__THE TASK__.
Transcribe the material from its first line onward, ending with the line that contains "('black_marble_tile', 'white_marble_strip'), gap=0.002)" and adding nothing beyond it.

__DATASET SECTION__.
•••
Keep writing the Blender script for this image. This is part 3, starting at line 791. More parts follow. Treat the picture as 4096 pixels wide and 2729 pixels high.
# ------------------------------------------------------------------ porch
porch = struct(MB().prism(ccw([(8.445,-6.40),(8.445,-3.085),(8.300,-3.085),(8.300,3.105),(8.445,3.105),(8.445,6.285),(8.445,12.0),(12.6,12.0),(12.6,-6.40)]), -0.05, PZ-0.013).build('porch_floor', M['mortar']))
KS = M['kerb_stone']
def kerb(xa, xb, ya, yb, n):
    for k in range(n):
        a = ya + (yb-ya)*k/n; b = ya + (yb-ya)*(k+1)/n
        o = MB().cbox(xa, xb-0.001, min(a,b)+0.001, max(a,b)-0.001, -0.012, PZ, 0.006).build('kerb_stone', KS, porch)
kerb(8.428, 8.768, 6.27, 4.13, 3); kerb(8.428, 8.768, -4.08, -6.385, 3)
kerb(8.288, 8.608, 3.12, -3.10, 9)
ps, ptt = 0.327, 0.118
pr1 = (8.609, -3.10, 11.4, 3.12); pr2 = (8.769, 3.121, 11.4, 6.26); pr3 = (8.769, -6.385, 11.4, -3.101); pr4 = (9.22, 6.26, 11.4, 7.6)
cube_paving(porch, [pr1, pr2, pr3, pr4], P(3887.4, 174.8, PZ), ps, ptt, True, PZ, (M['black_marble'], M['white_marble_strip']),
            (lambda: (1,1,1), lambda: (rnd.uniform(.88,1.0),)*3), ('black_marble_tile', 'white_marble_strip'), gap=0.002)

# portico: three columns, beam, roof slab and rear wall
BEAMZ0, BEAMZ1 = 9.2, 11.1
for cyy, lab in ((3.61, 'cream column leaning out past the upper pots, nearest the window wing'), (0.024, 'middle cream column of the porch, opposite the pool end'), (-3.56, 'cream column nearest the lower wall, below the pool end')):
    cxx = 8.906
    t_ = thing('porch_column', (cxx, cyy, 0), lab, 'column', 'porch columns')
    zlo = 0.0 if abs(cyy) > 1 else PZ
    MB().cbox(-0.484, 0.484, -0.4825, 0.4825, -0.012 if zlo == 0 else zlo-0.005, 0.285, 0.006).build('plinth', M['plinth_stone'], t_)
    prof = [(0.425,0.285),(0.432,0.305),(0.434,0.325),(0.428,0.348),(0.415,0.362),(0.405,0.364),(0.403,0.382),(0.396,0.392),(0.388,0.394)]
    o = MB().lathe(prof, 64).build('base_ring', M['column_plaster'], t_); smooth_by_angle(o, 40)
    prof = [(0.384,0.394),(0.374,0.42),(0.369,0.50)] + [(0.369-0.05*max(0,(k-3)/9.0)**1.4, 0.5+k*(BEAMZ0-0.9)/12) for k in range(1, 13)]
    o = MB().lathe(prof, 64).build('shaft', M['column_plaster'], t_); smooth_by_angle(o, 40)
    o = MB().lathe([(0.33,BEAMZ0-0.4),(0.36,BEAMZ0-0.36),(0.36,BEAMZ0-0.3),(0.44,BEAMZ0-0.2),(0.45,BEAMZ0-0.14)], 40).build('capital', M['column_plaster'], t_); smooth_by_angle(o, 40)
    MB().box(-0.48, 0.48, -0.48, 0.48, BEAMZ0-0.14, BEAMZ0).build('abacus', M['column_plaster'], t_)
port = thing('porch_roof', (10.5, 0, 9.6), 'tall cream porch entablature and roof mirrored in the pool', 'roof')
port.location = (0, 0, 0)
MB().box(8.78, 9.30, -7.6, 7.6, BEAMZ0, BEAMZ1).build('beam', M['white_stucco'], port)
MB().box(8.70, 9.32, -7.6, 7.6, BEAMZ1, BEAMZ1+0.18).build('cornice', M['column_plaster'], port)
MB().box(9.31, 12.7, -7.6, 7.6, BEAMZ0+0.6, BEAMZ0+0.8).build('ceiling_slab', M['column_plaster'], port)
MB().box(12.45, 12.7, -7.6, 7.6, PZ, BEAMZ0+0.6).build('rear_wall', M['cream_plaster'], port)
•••
__COMPLETE RESPONSE__.
Keep writing the Blender script for this image. This is part 3, starting at line 791. More parts follow. Treat the picture as 4096 pixels wide and 2729 pixels high.
# ------------------------------------------------------------------ porch
porch = struct(MB().prism(ccw([(8.445,-6.40),(8.445,-3.085),(8.300,-3.085),(8.300,3.105),(8.445,3.105),(8.445,6.285),(8.445,12.0),(12.6,12.0),(12.6,-6.40)]), -0.05, PZ-0.013).build('porch_floor', M['mortar']))
KS = M['kerb_stone']
def kerb(xa, xb, ya, yb, n):
    for k in range(n):
        a = ya + (yb-ya)*k/n; b = ya + (yb-ya)*(k+1)/n
        o = MB().cbox(xa, xb-0.001, min(a,b)+0.001, max(a,b)-0.001, -0.012, PZ, 0.006).build('kerb_stone', KS, porch)
kerb(8.428, 8.768, 6.27, 4.13, 3); kerb(8.428, 8.768, -4.08, -6.385, 3)
kerb(8.288, 8.608, 3.12, -3.10, 9)
ps, ptt = 0.327, 0.118
pr1 = (8.609, -3.10, 11.4, 3.12); pr2 = (8.769, 3.121, 11.4, 6.26); pr3 = (8.769, -6.385, 11.4, -3.101); pr4 = (9.22, 6.26, 11.4, 7.6)
cube_paving(porch, [pr1, pr2, pr3, pr4], P(3887.4, 174.8, PZ), ps, ptt, True, PZ, (M['black_marble'], M['white_marble_strip']),
            (lambda: (1,1,1), lambda: (rnd.uniform(.88,1.0),)*3), ('black_marble_tile', 'white_marble_strip'), gap=0.002)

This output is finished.